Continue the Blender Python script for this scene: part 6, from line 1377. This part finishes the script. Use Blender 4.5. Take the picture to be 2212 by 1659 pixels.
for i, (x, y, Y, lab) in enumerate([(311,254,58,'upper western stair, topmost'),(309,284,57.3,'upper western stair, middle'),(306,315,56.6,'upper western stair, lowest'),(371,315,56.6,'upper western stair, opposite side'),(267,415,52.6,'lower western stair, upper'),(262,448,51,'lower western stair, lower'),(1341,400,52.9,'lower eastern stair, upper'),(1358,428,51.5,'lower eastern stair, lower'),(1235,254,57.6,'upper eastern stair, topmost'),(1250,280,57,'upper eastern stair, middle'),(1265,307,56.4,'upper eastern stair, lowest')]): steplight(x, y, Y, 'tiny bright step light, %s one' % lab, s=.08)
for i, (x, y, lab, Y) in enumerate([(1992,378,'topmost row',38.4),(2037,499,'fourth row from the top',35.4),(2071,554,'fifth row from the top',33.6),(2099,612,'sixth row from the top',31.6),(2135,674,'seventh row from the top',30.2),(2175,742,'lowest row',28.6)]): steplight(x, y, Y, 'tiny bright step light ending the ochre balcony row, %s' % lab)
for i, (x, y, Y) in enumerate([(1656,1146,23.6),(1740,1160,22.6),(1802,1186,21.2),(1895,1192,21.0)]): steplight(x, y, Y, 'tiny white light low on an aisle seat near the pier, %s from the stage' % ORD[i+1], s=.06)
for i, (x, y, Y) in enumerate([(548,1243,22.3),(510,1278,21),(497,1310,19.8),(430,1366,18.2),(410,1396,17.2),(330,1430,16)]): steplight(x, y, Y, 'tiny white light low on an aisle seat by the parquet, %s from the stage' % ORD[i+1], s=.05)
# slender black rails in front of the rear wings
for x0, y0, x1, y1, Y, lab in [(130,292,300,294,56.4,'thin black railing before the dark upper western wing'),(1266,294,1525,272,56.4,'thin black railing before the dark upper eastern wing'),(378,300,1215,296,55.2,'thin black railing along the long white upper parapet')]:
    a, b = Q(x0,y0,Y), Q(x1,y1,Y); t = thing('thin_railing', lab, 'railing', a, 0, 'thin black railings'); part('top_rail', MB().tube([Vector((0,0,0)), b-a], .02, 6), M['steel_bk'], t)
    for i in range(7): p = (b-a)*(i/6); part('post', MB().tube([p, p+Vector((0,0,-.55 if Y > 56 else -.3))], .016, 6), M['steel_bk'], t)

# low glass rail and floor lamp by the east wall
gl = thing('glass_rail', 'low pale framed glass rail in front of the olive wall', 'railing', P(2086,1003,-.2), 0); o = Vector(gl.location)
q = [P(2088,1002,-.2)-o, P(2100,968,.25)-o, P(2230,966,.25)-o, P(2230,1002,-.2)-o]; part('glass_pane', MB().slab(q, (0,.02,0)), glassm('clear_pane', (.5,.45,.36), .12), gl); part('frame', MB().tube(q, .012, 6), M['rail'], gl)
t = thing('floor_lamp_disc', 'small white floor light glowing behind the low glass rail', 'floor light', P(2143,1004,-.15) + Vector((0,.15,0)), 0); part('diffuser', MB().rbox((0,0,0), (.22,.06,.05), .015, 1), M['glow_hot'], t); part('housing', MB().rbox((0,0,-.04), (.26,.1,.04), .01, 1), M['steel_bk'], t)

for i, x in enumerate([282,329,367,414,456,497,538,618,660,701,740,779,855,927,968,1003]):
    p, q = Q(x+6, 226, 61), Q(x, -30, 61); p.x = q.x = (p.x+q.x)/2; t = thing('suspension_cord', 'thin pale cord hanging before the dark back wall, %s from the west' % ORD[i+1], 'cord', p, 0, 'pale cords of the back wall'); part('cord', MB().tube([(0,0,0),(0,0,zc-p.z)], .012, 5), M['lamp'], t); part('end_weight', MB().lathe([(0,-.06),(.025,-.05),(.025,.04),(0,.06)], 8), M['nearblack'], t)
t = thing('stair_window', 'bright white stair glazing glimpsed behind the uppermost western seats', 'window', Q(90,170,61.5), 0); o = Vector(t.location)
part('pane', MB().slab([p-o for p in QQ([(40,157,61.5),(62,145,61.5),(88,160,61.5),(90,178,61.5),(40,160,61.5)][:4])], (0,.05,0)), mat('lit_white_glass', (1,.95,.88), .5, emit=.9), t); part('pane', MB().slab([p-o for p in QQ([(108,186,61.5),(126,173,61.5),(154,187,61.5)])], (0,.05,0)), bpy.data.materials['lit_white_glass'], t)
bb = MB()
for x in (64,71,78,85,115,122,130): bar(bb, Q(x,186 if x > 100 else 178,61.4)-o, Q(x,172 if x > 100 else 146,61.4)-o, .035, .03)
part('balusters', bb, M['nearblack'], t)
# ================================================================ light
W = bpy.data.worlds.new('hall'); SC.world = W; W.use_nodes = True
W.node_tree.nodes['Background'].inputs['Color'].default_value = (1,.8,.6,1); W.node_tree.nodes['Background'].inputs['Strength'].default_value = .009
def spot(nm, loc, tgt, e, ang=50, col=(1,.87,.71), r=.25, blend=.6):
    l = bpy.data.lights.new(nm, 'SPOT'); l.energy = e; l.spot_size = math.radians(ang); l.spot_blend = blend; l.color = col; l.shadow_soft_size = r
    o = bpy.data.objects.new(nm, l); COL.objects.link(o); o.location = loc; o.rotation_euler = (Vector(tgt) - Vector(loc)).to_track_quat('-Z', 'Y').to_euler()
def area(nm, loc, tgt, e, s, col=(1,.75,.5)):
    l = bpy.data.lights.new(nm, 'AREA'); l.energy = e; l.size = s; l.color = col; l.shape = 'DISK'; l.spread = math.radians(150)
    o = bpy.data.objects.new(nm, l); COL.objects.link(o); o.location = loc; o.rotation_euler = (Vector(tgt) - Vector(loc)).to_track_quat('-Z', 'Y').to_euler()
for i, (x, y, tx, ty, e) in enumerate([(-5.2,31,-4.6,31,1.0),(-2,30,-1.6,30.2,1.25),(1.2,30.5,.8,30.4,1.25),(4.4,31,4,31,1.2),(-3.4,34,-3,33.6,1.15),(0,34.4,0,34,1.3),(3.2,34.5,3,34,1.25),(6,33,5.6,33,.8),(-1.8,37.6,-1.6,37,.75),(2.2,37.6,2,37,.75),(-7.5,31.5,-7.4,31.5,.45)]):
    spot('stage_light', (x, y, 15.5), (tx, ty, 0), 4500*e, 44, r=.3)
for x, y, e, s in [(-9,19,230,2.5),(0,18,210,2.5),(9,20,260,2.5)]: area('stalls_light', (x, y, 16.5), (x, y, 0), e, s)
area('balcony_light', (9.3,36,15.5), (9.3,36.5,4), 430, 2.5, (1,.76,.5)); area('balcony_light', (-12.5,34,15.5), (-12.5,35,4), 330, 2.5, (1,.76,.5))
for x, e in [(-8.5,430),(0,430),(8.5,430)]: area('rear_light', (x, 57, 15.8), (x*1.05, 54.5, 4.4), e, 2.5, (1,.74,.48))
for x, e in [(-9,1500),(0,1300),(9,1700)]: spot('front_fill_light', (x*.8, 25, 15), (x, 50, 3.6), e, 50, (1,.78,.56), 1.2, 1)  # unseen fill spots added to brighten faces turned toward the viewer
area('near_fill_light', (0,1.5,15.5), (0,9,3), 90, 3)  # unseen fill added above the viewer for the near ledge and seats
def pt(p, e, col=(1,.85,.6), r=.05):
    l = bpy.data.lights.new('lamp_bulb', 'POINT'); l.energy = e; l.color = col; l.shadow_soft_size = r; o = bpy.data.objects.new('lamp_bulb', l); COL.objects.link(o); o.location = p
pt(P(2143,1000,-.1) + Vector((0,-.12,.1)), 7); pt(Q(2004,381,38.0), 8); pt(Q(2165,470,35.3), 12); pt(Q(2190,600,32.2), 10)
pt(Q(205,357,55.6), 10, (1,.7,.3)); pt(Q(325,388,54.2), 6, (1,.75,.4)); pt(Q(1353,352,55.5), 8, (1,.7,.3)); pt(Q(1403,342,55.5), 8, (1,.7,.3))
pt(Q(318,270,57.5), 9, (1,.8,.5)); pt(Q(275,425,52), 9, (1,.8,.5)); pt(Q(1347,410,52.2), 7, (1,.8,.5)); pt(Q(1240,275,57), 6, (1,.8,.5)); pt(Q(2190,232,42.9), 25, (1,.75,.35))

• Aim:
Quote exactly the first line of the data and every line after it through the one holding "for i in range(7): p".

• Output of the exercise:
Continue the Blender Python script for this scene: part 6, from line 1377. This part finishes the script. Use Blender 4.5. Take the picture to be 2212 by 1659 pixels.
for i, (x, y, Y, lab) in enumerate([(311,254,58,'upper western stair, topmost'),(309,284,57.3,'upper western stair, middle'),(306,315,56.6,'upper western stair, lowest'),(371,315,56.6,'upper western stair, opposite side'),(267,415,52.6,'lower western stair, upper'),(262,448,51,'lower western stair, lower'),(1341,400,52.9,'lower eastern stair, upper'),(1358,428,51.5,'lower eastern stair, lower'),(1235,254,57.6,'upper eastern stair, topmost'),(1250,280,57,'upper eastern stair, middle'),(1265,307,56.4,'upper eastern stair, lowest')]): steplight(x, y, Y, 'tiny bright step light, %s one' % lab, s=.08)
for i, (x, y, lab, Y) in enumerate([(1992,378,'topmost row',38.4),(2037,499,'fourth row from the top',35.4),(2071,554,'fifth row from the top',33.6),(2099,612,'sixth row from the top',31.6),(2135,674,'seventh row from the top',30.2),(2175,742,'lowest row',28.6)]): steplight(x, y, Y, 'tiny bright step light ending the ochre balcony row, %s' % lab)
for i, (x, y, Y) in enumerate([(1656,1146,23.6),(1740,1160,22.6),(1802,1186,21.2),(1895,1192,21.0)]): steplight(x, y, Y, 'tiny white light low on an aisle seat near the pier, %s from the stage' % ORD[i+1], s=.06)
for i, (x, y, Y) in enumerate([(548,1243,22.3),(510,1278,21),(497,1310,19.8),(430,1366,18.2),(410,1396,17.2),(330,1430,16)]): steplight(x, y, Y, 'tiny white light low on an aisle seat by the parquet, %s from the stage' % ORD[i+1], s=.05)
# slender black rails in front of the rear wings
for x0, y0, x1, y1, Y, lab in [(130,292,300,294,56.4,'thin black railing before the dark upper western wing'),(1266,294,1525,272,56.4,'thin black railing before the dark upper eastern wing'),(378,300,1215,296,55.2,'thin black railing along the long white upper parapet')]:
    a, b = Q(x0,y0,Y), Q(x1,y1,Y); t = thing('thin_railing', lab, 'railing', a, 0, 'thin black railings'); part('top_rail', MB().tube([Vector((0,0,0)), b-a], .02, 6), M['steel_bk'], t)
    for i in range(7): p = (b-a)*(i/6); part('post', MB().tube([p, p+Vector((0,0,-.55 if Y > 56 else -.3))], .016, 6), M['steel_bk'], t)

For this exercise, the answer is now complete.